— BEGIN RECORDS SUPPLIED —

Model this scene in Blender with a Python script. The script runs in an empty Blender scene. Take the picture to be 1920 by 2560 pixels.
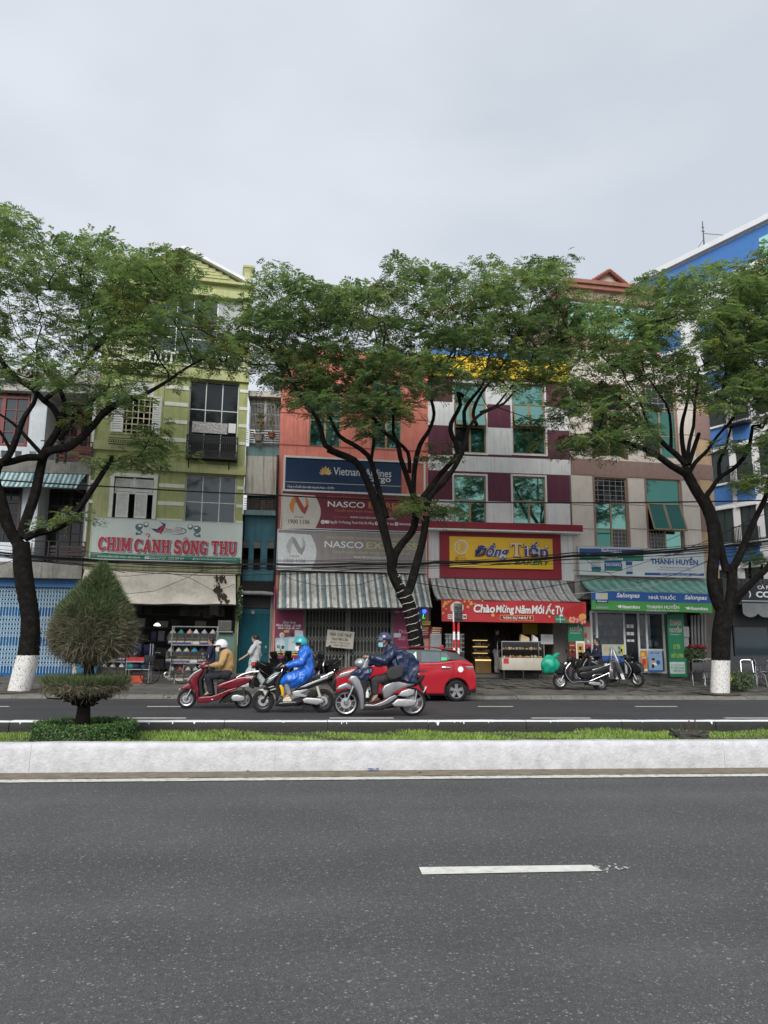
import bpy,bmesh,math,random
import numpy as np
from mathutils import Vector,Matrix,Euler
random.seed(7)
R=math.radians
SC=bpy.context.scene
COL=SC.collection

# ---------------------------------------------------------------- camera
CAM_H,PITCH,YAW,ROLL,FPX=1.52,10.1,5.5,0.5,1862.0
cam_d=bpy.data.cameras.new('camera')
cam_o=bpy.data.objects.new('camera',cam_d)
COL.objects.link(cam_o)
cam_d.sensor_fit='VERTICAL'
cam_d.sensor_height=36.0
cam_d.lens=36.0*FPX/2560.0
cam_d.clip_end=3000
cam_d.clip_start=0.05
_p,_y,_r=R(PITCH),R(YAW),R(ROLL)
_fwd=Vector((math.sin(_y)*math.cos(_p),math.cos(_y)*math.cos(_p),math.sin(_p)))
_rt0=Vector((math.cos(_y),-math.sin(_y),0))
_up0=_rt0.cross(_fwd)
# the phone was held slightly turned: horizontals fall a little to the right
_rt=_rt0*math.cos(_r)+_up0*math.sin(_r)
_up=_up0*math.cos(_r)-_rt0*math.sin(_r)
cam_o.matrix_world=Matrix(((_rt.x,_up.x,-_fwd.x,0),(_rt.y,_up.y,-_fwd.y,0),(_rt.z,_up.z,-_fwd.z,CAM_H),(0,0,0,1)))
SC.camera=cam_o
CAMP=Vector((0,0,CAM_H))

# ---------------------------------------------------------------- sky, sun, exposure
SC.view_settings.view_transform='Standard'
SC.view_settings.look='None'
SC.view_settings.exposure=1.05
SC.view_settings.gamma=1.0
SC.view_settings.use_curve_mapping=False
SUN_EL,SUN_AZ=38,196 # degrees; the sun is behind the cloud, high and behind the camera
wd=bpy.data.worlds.new('World')
SC.world=wd
wd.use_nodes=True
nt=wd.node_tree
nt.nodes.clear()
N=nt.nodes.new
L=nt.links.new
w_out=N('ShaderNodeOutputWorld');w_bg=N('ShaderNodeBackground')
w_sky=N('ShaderNodeTexSky');w_sky.sky_type='NISHITA';w_sky.sun_disc=False
w_sky.sun_elevation=R(SUN_EL);w_sky.sun_rotation=R(SUN_AZ)
w_tc=N('ShaderNodeTexCoord');w_mp=N('ShaderNodeMapping');w_mp.inputs['Scale'].default_value=(1.0,1.0,2.2)
w_mp.inputs['Location'].default_value=(0.37,0.1,0.2)
w_ns=N('ShaderNodeTexNoise');w_ns.inputs['Scale'].default_value=1.7;w_ns.inputs['Detail'].default_value=4;w_ns.inputs['Roughness'].default_value=.45
w_rp=N('ShaderNodeValToRGB')
w_rp.color_ramp.elements[0].position=.33;w_rp.color_ramp.elements[0].color=(3.1,3.34,3.68,1)
w_rp.color_ramp.elements[1].position=.66;w_rp.color_ramp.elements[1].color=(4.18,4.36,4.66,1)
w_mx=N('ShaderNodeMix');w_mx.data_type='RGBA';w_mx.inputs['Factor'].default_value=.94 # thick cloud over the blue sky
L(w_tc.outputs['Generated'],w_mp.inputs['Vector']);L(w_mp.outputs['Vector'],w_ns.inputs['Vector'])
L(w_ns.outputs['Fac'],w_rp.inputs['Fac'])
L(w_sky.outputs['Color'],w_mx.inputs['A']);L(w_rp.outputs['Color'],w_mx.inputs['B'])
L(w_mx.outputs['Result'],w_bg.inputs['Color'])
w_bg.inputs['Strength'].default_value=.1
L(w_bg.outputs['Background'],w_out.inputs['Surface'])
sun_d=bpy.data.lights.new('sun','SUN');sun_d.energy=1.5;sun_d.angle=R(40);sun_d.color=(1,.97,.92)
sun_o=bpy.data.objects.new('sun',sun_d);COL.objects.link(sun_o)
_e,_a=R(SUN_EL),R(SUN_AZ)
_sv=Vector((math.sin(_a)*math.cos(_e),math.cos(_a)*math.cos(_e),math.sin(_e)))
sun_o.rotation_euler=_sv.to_track_quat('Z','Y').to_euler()

# ---------------------------------------------------------------- measuring: photo pixel (1920 x 2560) -> point in the place
CROPS=dict(S=(0,0,1.0),V=(0,0,1659/1920.),C1=(0,520,2.37),C2=(560,620,2.37),C3=(1220,520,2.37),C4=(0,1180,3.16),C5=(200,1250,3.318),
             C6=(640,1400,2.765),C7=(1050,1270,3.687),C8=(1400,1300,3.19),D3=(420,1560,6.9125),D4=(610,1560,6.9125),
             D5=(800,1540,3.77),D6=(1340,1560,5.53),D7=(1640,1100,3.4036),D8=(0,900,3.687),E1=(580,940,2.833),
             E2=(660,1120,3.77),E3=(1040,920,3.95),E4=(1400,920,4.1475),E5=(200,1300,3.77),E6=(200,600,3.159))
def ray(crop,x,y):
 x0,y0,k=CROPS[crop]
 px,py=x0+x/k,y0+y/k
 return(_fwd+_rt*((px-960)/FPX)-_up*((py-1280)/FPX)).normalized()
def at(crop,x,y,Y): # on the vertical plane at distance Y along the street normal
 d=ray(crop,x,y);return CAMP+d*(Y/d.y)
def gnd(crop,x,y,z=0.0): # on a level surface
 d=ray(crop,x,y);return CAMP+d*((z-CAM_H)/d.z)

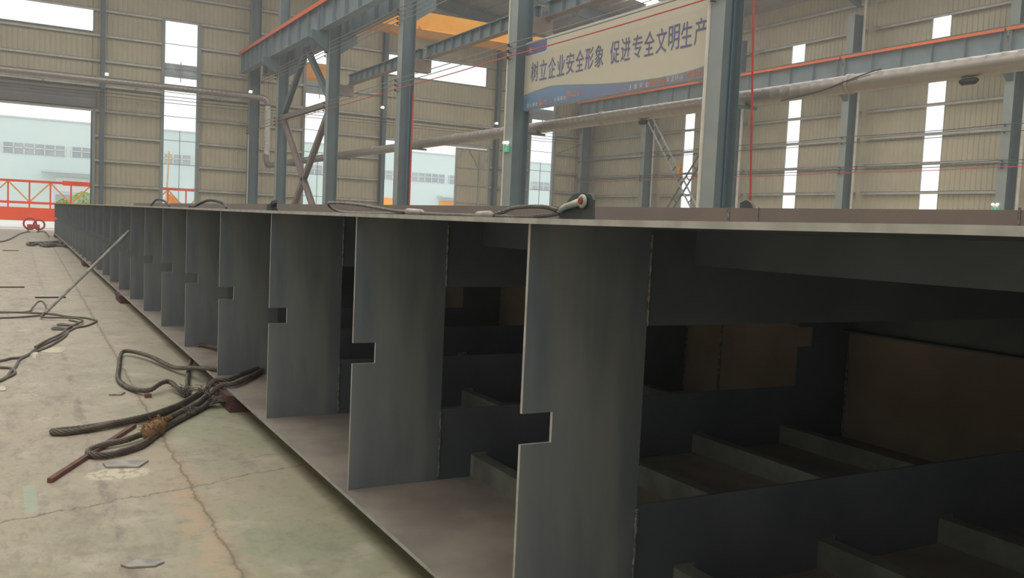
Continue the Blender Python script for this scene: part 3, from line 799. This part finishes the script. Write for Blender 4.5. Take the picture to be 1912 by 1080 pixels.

— END RECORDS SUPPLIED —

GIVEN PROBLEM
Repeat the records above exactly, omitting every picture.

RESPONSE
Model this scene in Blender with a Python script. The script runs in an empty Blender scene. Take the picture to be 1920 by 2560 pixels.
import bpy,bmesh,math,random
import numpy as np
from mathutils import Vector,Matrix,Euler
random.seed(7)
R=math.radians
SC=bpy.context.scene
COL=SC.collection

# ---------------------------------------------------------------- camera
CAM_H,PITCH,YAW,ROLL,FPX=1.52,10.1,5.5,0.5,1862.0
cam_d=bpy.data.cameras.new('camera')
cam_o=bpy.data.objects.new('camera',cam_d)
COL.objects.link(cam_o)
cam_d.sensor_fit='VERTICAL'
cam_d.sensor_height=36.0
cam_d.lens=36.0*FPX/2560.0
cam_d.clip_end=3000
cam_d.clip_start=0.05
_p,_y,_r=R(PITCH),R(YAW),R(ROLL)
_fwd=Vector((math.sin(_y)*math.cos(_p),math.cos(_y)*math.cos(_p),math.sin(_p)))
_rt0=Vector((math.cos(_y),-math.sin(_y),0))
_up0=_rt0.cross(_fwd)
# the phone was held slightly turned: horizontals fall a little to the right
_rt=_rt0*math.cos(_r)+_up0*math.sin(_r)
_up=_up0*math.cos(_r)-_rt0*math.sin(_r)
cam_o.matrix_world=Matrix(((_rt.x,_up.x,-_fwd.x,0),(_rt.y,_up.y,-_fwd.y,0),(_rt.z,_up.z,-_fwd.z,CAM_H),(0,0,0,1)))
SC.camera=cam_o
CAMP=Vector((0,0,CAM_H))

# ---------------------------------------------------------------- sky, sun, exposure
SC.view_settings.view_transform='Standard'
SC.view_settings.look='None'
SC.view_settings.exposure=1.05
SC.view_settings.gamma=1.0
SC.view_settings.use_curve_mapping=False
SUN_EL,SUN_AZ=38,196 # degrees; the sun is behind the cloud, high and behind the camera
wd=bpy.data.worlds.new('World')
SC.world=wd
wd.use_nodes=True
nt=wd.node_tree
nt.nodes.clear()
N=nt.nodes.new
L=nt.links.new
w_out=N('ShaderNodeOutputWorld');w_bg=N('ShaderNodeBackground')
w_sky=N('ShaderNodeTexSky');w_sky.sky_type='NISHITA';w_sky.sun_disc=False
w_sky.sun_elevation=R(SUN_EL);w_sky.sun_rotation=R(SUN_AZ)
w_tc=N('ShaderNodeTexCoord');w_mp=N('ShaderNodeMapping');w_mp.inputs['Scale'].default_value=(1.0,1.0,2.2)
w_mp.inputs['Location'].default_value=(0.37,0.1,0.2)
w_ns=N('ShaderNodeTexNoise');w_ns.inputs['Scale'].default_value=1.7;w_ns.inputs['Detail'].default_value=4;w_ns.inputs['Roughness'].default_value=.45
w_rp=N('ShaderNodeValToRGB')
w_rp.color_ramp.elements[0].position=.33;w_rp.color_ramp.elements[0].color=(3.1,3.34,3.68,1)
w_rp.color_ramp.elements[1].position=.66;w_rp.color_ramp.elements[1].color=(4.18,4.36,4.66,1)
w_mx=N('ShaderNodeMix');w_mx.data_type='RGBA';w_mx.inputs['Factor'].default_value=.94 # thick cloud over the blue sky
L(w_tc.outputs['Generated'],w_mp.inputs['Vector']);L(w_mp.outputs['Vector'],w_ns.inputs['Vector'])
L(w_ns.outputs['Fac'],w_rp.inputs['Fac'])
L(w_sky.outputs['Color'],w_mx.inputs['A']);L(w_rp.outputs['Color'],w_mx.inputs['B'])
L(w_mx.outputs['Result'],w_bg.inputs['Color'])
w_bg.inputs['Strength'].default_value=.1
L(w_bg.outputs['Background'],w_out.inputs['Surface'])
sun_d=bpy.data.lights.new('sun','SUN');sun_d.energy=1.5;sun_d.angle=R(40);sun_d.color=(1,.97,.92)
sun_o=bpy.data.objects.new('sun',sun_d);COL.objects.link(sun_o)
_e,_a=R(SUN_EL),R(SUN_AZ)
_sv=Vector((math.sin(_a)*math.cos(_e),math.cos(_a)*math.cos(_e),math.sin(_e)))
sun_o.rotation_euler=_sv.to_track_quat('Z','Y').to_euler()

# ---------------------------------------------------------------- measuring: photo pixel (1920 x 2560) -> point in the place
CROPS=dict(S=(0,0,1.0),V=(0,0,1659/1920.),C1=(0,520,2.37),C2=(560,620,2.37),C3=(1220,520,2.37),C4=(0,1180,3.16),C5=(200,1250,3.318),
             C6=(640,1400,2.765),C7=(1050,1270,3.687),C8=(1400,1300,3.19),D3=(420,1560,6.9125),D4=(610,1560,6.9125),
             D5=(800,1540,3.77),D6=(1340,1560,5.53),D7=(1640,1100,3.4036),D8=(0,900,3.687),E1=(580,940,2.833),
             E2=(660,1120,3.77),E3=(1040,920,3.95),E4=(1400,920,4.1475),E5=(200,1300,3.77),E6=(200,600,3.159))
def ray(crop,x,y):
 x0,y0,k=CROPS[crop]
 px,py=x0+x/k,y0+y/k
 return(_fwd+_rt*((px-960)/FPX)-_up*((py-1280)/FPX)).normalized()
def at(crop,x,y,Y): # on the vertical plane at distance Y along the street normal
 d=ray(crop,x,y);return CAMP+d*(Y/d.y)
def gnd(crop,x,y,z=0.0): # on a level surface
 d=ray(crop,x,y);return CAMP+d*((z-CAM_H)/d.z)

Continue the Blender Python script for this scene: part 3, from line 799. This part finishes the script. Write for Blender 4.5. Take the picture to be 1912 by 1080 pixels.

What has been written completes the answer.